# SUPPLIED MATERIAL
================

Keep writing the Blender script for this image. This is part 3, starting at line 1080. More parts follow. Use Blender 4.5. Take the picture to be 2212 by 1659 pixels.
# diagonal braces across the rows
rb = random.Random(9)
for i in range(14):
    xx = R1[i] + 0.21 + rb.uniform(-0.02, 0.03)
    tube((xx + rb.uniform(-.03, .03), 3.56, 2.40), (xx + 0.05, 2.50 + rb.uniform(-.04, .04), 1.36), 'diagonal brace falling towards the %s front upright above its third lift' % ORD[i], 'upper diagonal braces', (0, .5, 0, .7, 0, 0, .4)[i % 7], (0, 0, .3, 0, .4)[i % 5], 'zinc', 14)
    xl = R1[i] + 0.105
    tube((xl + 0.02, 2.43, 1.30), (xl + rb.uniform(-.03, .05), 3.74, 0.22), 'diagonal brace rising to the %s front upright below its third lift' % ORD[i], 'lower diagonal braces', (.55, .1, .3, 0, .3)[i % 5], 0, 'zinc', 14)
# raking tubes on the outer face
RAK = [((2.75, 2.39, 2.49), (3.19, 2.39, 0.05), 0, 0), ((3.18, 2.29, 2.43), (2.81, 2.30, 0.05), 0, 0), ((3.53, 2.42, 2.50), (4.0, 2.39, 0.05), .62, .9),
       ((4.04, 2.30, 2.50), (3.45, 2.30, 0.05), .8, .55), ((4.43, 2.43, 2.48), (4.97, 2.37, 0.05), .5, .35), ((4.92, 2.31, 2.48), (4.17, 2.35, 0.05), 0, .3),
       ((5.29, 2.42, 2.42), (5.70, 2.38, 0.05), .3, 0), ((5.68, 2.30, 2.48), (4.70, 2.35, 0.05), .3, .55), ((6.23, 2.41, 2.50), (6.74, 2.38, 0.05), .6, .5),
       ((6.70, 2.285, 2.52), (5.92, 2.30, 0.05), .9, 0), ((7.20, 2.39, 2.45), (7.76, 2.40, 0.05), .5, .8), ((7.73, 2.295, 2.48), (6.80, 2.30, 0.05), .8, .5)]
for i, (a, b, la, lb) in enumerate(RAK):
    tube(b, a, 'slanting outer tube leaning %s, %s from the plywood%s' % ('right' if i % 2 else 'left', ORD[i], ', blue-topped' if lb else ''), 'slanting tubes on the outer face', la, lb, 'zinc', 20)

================

# EXERCISE
Return all of the data word for word.

# RESULT BELOW
Keep writing the Blender script for this image. This is part 3, starting at line 1080. More parts follow. Use Blender 4.5. Take the picture to be 2212 by 1659 pixels.
# diagonal braces across the rows
rb = random.Random(9)
for i in range(14):
    xx = R1[i] + 0.21 + rb.uniform(-0.02, 0.03)
    tube((xx + rb.uniform(-.03, .03), 3.56, 2.40), (xx + 0.05, 2.50 + rb.uniform(-.04, .04), 1.36), 'diagonal brace falling towards the %s front upright above its third lift' % ORD[i], 'upper diagonal braces', (0, .5, 0, .7, 0, 0, .4)[i % 7], (0, 0, .3, 0, .4)[i % 5], 'zinc', 14)
    xl = R1[i] + 0.105
    tube((xl + 0.02, 2.43, 1.30), (xl + rb.uniform(-.03, .05), 3.74, 0.22), 'diagonal brace rising to the %s front upright below its third lift' % ORD[i], 'lower diagonal braces', (.55, .1, .3, 0, .3)[i % 5], 0, 'zinc', 14)
# raking tubes on the outer face
RAK = [((2.75, 2.39, 2.49), (3.19, 2.39, 0.05), 0, 0), ((3.18, 2.29, 2.43), (2.81, 2.30, 0.05), 0, 0), ((3.53, 2.42, 2.50), (4.0, 2.39, 0.05), .62, .9),
       ((4.04, 2.30, 2.50), (3.45, 2.30, 0.05), .8, .55), ((4.43, 2.43, 2.48), (4.97, 2.37, 0.05), .5, .35), ((4.92, 2.31, 2.48), (4.17, 2.35, 0.05), 0, .3),
       ((5.29, 2.42, 2.42), (5.70, 2.38, 0.05), .3, 0), ((5.68, 2.30, 2.48), (4.70, 2.35, 0.05), .3, .55), ((6.23, 2.41, 2.50), (6.74, 2.38, 0.05), .6, .5),
       ((6.70, 2.285, 2.52), (5.92, 2.30, 0.05), .9, 0), ((7.20, 2.39, 2.45), (7.76, 2.40, 0.05), .5, .8), ((7.73, 2.295, 2.48), (6.80, 2.30, 0.05), .8, .5)]
for i, (a, b, la, lb) in enumerate(RAK):
    tube(b, a, 'slanting outer tube leaning %s, %s from the plywood%s' % ('right' if i % 2 else 'left', ORD[i], ', blue-topped' if lb else ''), 'slanting tubes on the outer face', la, lb, 'zinc', 20)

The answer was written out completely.